World

Democrats Split in Responses to Venezuela Crisis

Demonstrators react in front of a burning military vehicle during clashes with security forces in Caracas, Venezuela, May 1, 2019. (Ueslei Marcelino/Reuters)
While Republicans were largely united in their support for the opposition to Nicolás Maduro’s regime, Democrats offered a wide range of messages on the issue.

When Ilhan Omar was asked about Venezuela on Wednesday, the Minnesota Democrat decided to blame America first.

Back in January, when the United States recognized National Assembly president Juan Guaidó as president of Venezuela, Omar had tweeted that socialist dictator Nicolás Maduro was the legitimate leader of the Venezuelan people, arguing that “the legislature cannot seize power from the President.” Now, just over three months later, as Maduro’s forces were hard at work attempting to violently suppress the Guaidó-led uprising of the unarmed and starving Venezuelan people, Omar was on television, blaming American “neocons and warmongers” for the crisis.

American policies “kind of helped lead” to “the devastation in Venezuela,” Omar said in an interview on the news program Democracy Now! “This particular bullying and the use of sanctions to eventually intervene and make regime change really does not help the people of countries like Venezuela, and it certainly does not help and is not in the interest of the United States.”

Omar’s pro-Maduro sentiments make her an outlier within her own party.
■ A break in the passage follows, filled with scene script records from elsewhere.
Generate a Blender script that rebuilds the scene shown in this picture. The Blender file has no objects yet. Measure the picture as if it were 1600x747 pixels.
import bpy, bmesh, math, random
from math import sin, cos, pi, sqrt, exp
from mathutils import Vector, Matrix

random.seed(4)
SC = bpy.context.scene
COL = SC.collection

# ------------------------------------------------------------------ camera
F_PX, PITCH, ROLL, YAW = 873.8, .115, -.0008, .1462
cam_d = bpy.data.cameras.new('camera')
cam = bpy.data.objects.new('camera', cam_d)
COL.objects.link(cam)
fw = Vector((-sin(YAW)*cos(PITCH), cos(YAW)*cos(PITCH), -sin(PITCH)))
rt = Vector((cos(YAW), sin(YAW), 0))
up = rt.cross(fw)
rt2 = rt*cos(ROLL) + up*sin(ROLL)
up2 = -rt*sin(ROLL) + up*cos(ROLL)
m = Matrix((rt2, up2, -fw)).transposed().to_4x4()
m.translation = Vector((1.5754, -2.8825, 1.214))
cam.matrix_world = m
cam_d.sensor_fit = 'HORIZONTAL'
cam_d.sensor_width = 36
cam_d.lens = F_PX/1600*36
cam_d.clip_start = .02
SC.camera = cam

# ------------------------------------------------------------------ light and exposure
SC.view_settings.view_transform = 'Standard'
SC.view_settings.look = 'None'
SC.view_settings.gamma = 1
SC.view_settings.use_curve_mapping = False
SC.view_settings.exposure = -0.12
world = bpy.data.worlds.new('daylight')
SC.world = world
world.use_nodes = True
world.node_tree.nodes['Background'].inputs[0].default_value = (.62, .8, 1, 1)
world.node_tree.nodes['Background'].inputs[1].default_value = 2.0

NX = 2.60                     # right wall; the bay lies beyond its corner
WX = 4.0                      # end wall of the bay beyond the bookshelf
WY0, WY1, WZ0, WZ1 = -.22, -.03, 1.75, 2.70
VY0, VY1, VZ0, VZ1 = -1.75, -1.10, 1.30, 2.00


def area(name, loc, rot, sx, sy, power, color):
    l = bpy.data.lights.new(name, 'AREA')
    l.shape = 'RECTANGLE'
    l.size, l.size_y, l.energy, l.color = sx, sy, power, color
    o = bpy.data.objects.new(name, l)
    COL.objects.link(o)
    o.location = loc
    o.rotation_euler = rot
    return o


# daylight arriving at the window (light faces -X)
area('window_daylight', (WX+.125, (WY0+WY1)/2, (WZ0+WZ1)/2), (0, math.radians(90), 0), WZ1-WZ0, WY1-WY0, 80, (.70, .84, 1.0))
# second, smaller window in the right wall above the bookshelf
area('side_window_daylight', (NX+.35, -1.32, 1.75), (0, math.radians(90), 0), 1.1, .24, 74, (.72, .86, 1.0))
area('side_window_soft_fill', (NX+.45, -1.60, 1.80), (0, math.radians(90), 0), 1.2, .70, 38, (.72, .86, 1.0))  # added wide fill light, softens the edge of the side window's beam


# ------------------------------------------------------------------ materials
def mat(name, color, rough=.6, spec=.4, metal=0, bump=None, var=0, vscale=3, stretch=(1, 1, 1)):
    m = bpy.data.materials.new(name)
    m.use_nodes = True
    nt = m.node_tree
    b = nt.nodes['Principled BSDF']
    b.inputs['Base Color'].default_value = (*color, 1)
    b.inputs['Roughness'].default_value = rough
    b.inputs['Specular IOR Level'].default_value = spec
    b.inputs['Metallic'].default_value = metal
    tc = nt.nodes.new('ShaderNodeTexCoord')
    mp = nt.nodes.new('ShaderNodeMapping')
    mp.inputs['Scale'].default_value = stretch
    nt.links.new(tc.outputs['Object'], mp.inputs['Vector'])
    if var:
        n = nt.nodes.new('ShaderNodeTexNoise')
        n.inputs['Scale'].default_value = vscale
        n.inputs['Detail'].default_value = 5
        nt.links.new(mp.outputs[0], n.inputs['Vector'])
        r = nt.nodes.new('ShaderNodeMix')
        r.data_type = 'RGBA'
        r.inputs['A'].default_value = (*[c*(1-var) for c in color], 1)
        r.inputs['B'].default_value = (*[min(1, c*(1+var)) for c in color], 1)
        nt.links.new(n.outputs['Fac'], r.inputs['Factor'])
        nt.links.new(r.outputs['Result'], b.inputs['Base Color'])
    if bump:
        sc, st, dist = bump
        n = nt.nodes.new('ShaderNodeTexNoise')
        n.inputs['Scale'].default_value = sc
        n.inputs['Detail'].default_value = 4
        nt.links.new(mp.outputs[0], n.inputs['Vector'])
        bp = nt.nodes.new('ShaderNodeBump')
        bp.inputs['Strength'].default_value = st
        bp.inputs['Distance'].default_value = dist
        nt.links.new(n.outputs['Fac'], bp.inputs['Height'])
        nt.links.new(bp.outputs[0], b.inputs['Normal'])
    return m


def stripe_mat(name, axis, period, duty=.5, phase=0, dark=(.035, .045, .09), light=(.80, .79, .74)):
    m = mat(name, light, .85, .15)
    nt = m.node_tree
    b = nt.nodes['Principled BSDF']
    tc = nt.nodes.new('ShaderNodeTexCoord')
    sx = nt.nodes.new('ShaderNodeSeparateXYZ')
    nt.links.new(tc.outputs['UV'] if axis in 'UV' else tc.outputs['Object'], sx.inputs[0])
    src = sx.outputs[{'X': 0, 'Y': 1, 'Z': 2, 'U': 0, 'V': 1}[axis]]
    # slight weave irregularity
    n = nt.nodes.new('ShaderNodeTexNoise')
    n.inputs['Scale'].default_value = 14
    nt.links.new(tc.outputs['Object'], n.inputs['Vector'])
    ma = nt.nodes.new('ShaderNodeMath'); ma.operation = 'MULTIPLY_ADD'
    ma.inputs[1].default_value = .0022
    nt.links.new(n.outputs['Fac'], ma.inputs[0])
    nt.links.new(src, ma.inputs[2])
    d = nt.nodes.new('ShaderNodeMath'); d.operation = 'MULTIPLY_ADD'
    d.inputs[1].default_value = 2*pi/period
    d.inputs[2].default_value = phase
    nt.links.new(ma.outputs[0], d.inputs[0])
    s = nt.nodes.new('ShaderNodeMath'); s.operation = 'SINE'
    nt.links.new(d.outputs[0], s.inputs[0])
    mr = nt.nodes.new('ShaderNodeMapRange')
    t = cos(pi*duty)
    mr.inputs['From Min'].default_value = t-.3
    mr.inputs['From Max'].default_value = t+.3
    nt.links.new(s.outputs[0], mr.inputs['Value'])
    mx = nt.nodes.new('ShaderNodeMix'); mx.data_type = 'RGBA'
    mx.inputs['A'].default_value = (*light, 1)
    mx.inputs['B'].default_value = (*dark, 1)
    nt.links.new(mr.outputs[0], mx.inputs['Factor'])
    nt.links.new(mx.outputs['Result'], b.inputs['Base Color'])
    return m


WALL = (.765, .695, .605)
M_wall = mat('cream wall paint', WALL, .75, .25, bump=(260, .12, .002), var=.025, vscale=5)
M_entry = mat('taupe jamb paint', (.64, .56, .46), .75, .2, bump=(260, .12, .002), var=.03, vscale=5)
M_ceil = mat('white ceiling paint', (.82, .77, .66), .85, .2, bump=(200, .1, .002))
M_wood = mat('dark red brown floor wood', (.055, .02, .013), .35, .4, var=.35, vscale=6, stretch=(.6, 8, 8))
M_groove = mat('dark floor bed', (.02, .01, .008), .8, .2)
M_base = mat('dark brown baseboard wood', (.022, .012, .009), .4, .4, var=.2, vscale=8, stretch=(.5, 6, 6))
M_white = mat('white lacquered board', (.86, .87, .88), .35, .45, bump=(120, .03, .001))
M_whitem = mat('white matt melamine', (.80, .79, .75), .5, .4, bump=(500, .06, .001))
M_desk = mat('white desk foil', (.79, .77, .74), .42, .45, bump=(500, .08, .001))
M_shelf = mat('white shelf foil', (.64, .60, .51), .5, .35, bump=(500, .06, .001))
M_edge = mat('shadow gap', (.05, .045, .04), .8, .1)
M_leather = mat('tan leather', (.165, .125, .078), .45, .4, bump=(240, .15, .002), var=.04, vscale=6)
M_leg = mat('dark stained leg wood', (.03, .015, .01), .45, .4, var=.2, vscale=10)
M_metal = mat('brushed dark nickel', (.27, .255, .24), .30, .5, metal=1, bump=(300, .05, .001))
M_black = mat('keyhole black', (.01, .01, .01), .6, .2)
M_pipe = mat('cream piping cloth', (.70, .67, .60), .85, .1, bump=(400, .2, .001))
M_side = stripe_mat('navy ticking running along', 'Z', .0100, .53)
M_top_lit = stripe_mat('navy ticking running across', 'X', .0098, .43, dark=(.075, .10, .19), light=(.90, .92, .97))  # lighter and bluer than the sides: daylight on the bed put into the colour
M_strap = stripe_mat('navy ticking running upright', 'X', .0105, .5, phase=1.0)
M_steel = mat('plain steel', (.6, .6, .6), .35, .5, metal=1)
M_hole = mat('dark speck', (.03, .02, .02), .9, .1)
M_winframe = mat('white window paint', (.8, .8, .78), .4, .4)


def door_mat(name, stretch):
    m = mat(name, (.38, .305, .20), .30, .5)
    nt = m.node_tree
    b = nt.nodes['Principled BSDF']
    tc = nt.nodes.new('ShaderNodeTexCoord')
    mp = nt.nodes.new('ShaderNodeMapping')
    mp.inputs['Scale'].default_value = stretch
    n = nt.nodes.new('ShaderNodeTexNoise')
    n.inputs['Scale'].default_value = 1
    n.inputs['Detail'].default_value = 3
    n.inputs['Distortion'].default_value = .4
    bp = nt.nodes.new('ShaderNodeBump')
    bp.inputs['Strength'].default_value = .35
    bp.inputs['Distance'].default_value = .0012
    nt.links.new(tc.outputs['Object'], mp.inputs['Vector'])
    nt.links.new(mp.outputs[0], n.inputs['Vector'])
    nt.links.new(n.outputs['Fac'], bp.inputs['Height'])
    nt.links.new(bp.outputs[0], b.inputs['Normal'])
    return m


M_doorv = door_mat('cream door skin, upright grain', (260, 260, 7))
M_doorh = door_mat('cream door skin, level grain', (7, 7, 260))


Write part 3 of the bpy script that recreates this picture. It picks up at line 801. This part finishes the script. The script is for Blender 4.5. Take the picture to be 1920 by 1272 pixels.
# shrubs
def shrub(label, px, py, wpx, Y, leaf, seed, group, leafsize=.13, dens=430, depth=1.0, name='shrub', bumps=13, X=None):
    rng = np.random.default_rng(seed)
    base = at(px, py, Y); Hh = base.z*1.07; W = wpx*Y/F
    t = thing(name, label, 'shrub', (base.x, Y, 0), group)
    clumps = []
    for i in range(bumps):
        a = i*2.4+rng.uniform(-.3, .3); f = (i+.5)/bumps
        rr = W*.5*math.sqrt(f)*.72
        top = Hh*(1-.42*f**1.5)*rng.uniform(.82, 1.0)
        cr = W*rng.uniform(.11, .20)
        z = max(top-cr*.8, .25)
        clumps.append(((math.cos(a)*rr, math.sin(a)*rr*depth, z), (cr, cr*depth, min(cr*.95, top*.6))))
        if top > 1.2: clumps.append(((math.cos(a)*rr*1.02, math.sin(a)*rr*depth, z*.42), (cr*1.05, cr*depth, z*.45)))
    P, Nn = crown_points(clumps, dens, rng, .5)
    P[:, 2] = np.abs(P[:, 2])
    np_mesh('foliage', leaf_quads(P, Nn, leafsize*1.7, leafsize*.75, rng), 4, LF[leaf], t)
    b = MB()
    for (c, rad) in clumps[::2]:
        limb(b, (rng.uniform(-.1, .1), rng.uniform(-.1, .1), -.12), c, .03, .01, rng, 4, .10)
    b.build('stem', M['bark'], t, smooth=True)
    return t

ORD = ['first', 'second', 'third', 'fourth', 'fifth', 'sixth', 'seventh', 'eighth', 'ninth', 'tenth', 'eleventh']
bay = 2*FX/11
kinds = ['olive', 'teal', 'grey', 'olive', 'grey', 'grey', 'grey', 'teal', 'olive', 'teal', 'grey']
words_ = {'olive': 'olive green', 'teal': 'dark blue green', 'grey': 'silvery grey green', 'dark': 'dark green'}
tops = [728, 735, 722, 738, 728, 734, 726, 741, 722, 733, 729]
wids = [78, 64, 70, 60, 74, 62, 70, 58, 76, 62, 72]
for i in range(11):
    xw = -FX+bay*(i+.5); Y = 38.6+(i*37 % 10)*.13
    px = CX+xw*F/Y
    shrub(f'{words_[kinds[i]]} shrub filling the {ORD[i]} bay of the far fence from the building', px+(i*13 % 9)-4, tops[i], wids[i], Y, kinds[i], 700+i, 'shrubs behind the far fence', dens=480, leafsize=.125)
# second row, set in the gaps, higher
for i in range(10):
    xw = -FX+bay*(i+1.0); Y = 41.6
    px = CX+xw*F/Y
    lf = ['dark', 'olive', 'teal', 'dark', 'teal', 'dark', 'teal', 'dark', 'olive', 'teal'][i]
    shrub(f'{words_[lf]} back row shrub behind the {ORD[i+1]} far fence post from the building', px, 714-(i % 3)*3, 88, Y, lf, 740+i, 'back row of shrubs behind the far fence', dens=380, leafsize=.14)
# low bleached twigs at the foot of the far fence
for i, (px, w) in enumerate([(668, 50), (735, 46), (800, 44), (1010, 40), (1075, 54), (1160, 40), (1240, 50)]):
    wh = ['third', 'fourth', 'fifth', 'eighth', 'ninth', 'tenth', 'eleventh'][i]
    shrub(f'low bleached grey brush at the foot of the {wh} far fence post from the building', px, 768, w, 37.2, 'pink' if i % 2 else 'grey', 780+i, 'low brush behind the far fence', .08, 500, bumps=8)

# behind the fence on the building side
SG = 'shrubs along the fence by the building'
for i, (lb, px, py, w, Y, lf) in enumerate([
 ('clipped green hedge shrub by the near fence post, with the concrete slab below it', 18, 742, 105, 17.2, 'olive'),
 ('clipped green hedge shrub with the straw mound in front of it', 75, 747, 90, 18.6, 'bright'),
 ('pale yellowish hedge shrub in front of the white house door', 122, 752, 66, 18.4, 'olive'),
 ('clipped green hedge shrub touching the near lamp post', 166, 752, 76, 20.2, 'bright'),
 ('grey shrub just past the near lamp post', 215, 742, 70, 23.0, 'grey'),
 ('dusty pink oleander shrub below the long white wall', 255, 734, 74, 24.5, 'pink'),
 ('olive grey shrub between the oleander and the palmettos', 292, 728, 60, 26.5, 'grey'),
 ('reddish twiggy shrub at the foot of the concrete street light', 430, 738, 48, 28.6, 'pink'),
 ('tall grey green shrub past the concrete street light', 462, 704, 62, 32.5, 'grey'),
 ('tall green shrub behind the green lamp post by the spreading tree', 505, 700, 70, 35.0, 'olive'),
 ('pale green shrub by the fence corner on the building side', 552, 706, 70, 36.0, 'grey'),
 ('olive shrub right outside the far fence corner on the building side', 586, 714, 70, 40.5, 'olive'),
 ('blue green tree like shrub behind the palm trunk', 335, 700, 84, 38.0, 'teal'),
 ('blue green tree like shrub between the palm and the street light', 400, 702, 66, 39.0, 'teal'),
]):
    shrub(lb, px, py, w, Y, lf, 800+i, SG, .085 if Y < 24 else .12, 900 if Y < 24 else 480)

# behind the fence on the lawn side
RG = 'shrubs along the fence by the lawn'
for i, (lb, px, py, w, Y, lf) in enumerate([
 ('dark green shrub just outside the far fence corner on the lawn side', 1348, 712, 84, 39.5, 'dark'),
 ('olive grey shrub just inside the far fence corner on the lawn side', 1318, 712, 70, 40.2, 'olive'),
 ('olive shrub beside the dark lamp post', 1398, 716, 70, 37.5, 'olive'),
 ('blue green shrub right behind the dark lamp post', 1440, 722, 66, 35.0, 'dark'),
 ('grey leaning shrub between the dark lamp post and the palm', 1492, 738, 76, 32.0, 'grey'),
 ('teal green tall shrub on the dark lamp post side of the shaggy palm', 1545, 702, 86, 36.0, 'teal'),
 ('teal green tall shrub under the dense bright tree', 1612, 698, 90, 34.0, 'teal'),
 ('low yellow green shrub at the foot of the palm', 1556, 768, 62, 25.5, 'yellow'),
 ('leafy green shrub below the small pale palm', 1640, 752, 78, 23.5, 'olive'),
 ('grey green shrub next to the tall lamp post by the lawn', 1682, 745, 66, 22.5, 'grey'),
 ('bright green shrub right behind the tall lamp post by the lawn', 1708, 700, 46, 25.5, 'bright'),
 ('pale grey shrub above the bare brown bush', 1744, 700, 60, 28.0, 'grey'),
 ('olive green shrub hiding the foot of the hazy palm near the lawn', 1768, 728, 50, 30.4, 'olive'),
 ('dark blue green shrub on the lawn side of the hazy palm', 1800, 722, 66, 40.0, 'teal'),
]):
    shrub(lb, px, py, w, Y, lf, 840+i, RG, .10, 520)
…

Joe Biden tweeted on Tuesday that Maduro’s violence against protesters was “criminal” and that the “U.S. must stand with the National Assembly & Guaidó in their efforts to restore democracy through legitimate, internationally monitored elections.” Nancy Pelosi tweeted that “Maduro needs to acknowledge the will of the Venezuelan people, whose moving calls for democracy have been heard around the world.”

“This is one Trump foreign policy that I’ve agreed with because they had multilateral [support]. That’s what gives it its legitimacy,” Representative Tom Malinowski (D., N.J.), a former Obama State Department official, tells National Review. “I want to increase the pressure. I want to make sure we do it in concert with our allies.”

So far, Omar hasn’t been joined even by other members of the far-left wing of the Democratic party, many of whom have offered a muted response to the Venezuelan uprising. “Violence is horrible,” Representative Alexandria Ocasio-Cortez tells NR when asked to comment on the situation. When pressed on whether the Maduro government is legitimate or Guaidó deserves U.S. support, she adds that she’ll “defer to caucus leadership on how we navigate this.”

Bernie Sanders, much like Ocasio-Cortez, had no words of condemnation for the Venezuelan dictator nor words of support for the Venezuelan people who are risking their lives by taking to the streets. The Democratic presidential candidate and Vermont senator, who refused to say in February whether Maduro should step down, has not yet even commented on Venezuela this week. New Jersey senator and Democratic presidential candidate Cory Booker similarly says that he has “nothing right now” in the way of comment on the crisis.

Other Democrats running for president in 2020 have been more forthcoming, if not particularly unified in their views.

“I have of course supported bringing in the new president and delegitimizing the Maduro government,” Minnesota senator Amy Klobuchar says. “You always leave things on the table,” she added when asked about U.S. intervention.

“We obviously need to advocate for a peaceful end to this process in a way that sustains [Venezuela’s] democracy,” California senator Kamala Harris told a reporter Tuesday.

“Neocons/Neolibs & MSM all sing from the same songsheet: War war war!!!” Hawaii representative Tulsi Gabbard tweeted on Thursday. “Trump never gets positive media unless he’s threatening war/carrying out military action. Today, Venezuela. Tomorrow, Iran? Cuba? Who’s next?”

Republicans, meanwhile, remain united in backing the Trump administration’s policy of support for Guaidó and threats of a blockade on Cuba if Cuban forces continue to help prop up Maduro.

“We should be putting as much financial pressure as humanly possible on the corrupt elements of the Maduro regime. Now is the decisive moment,” Representative Mike Gallagher (R., Wis.) says. “To the extent we are enhancing our military presence, we have to be working by, with, and through the Colombians and Brazilians on the ground, and be in lockstep with our partners. To the extent we are using military assets, it should be to prevent outside powers — i.e. the Russians, the Cubans, and the Chinese — from aggravating the conflict.”

“Juan Guaidó has no weapons, no security forces, no access to funds, no control of media outlets, and he’s able to garner thousands of people in the streets . . . and almost bring the country to a standstill,” notes Florida senator Marco Rubio.

“It shouldn’t be hard for us to support the leader of the one democratically elected body in Venezuela,” says Representative Dan Crenshaw (R., Texas). “You have . . . people fighting for their freedom, and it is within the American interest and the American ideal to support that.”

“This is a classic case of good and evil. I understand it’s not always that clear-cut in international affairs,” Crenshaw adds. “But this time it is.”